To: russwinter who wrote (23548)12/18/2004 10:56:24 AM
From: orkrious  Read Replies (1) | Respond to of 110194
 
Russ, what's your SWAG about when we will see the effects of this "withdrawal" on the stock market? I thought I would stay away from the short side for all but intraday scalps until after the first week in January. Not that your answer will change that, but do you think the market will have a hard time rallying over the next 3-4 weeks.



To: russwinter who wrote (23548)12/18/2004 2:09:39 PM
From: mishedlo  Read Replies (1) | Respond to of 110194
 
Russ, I do not buy it.
The yield curve in the UK has already inverted and has flattened considerably in the US as you know.
If there is a recession(and I think you and I agree one is coming soon)why shouldn't long term rates fall?

If China wants to force the US into a recession now it can attempt to force up long term rates. I think Andy Xie is off base.

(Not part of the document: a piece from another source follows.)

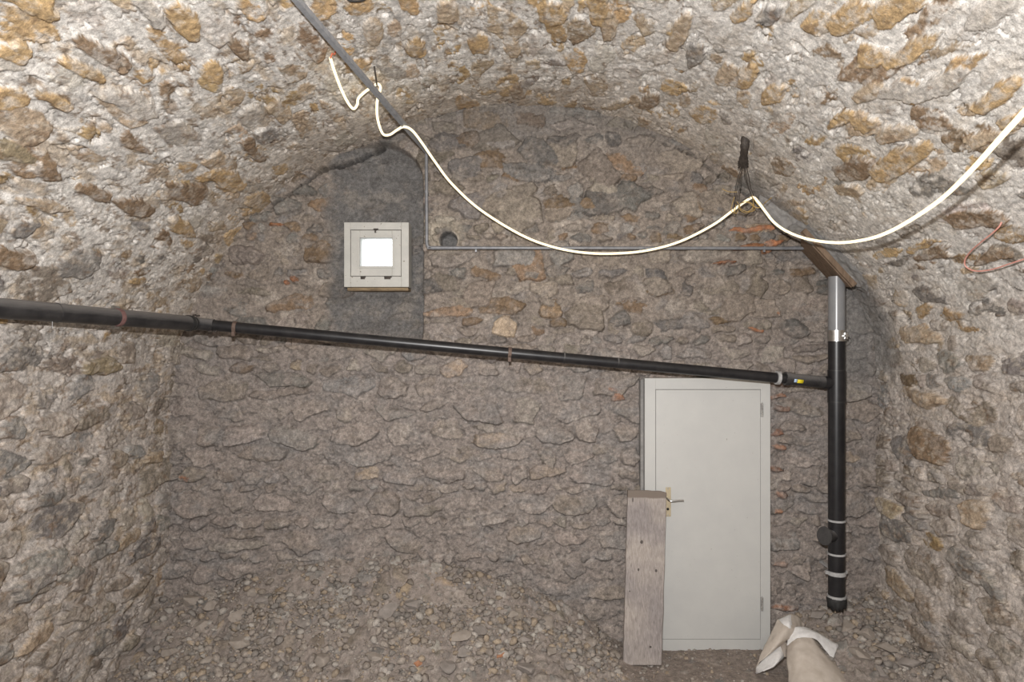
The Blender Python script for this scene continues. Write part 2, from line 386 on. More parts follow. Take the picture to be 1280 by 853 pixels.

Sent a bunch of stuff to Heinz for comments.
I do accept that some FNM unwinding contributing to short term gyration in treasuries now, but if someone for any reason forces long term rates in the US sky high the crash in housing will be immediate.

Contrary play of the year:
Buy long term treasuries

Mish



To: russwinter who wrote (23548)12/18/2004 3:03:01 PM
From: NOW  Read Replies (1) | Respond to of 110194
 
Russ: this scenario would be harmful to gold It no?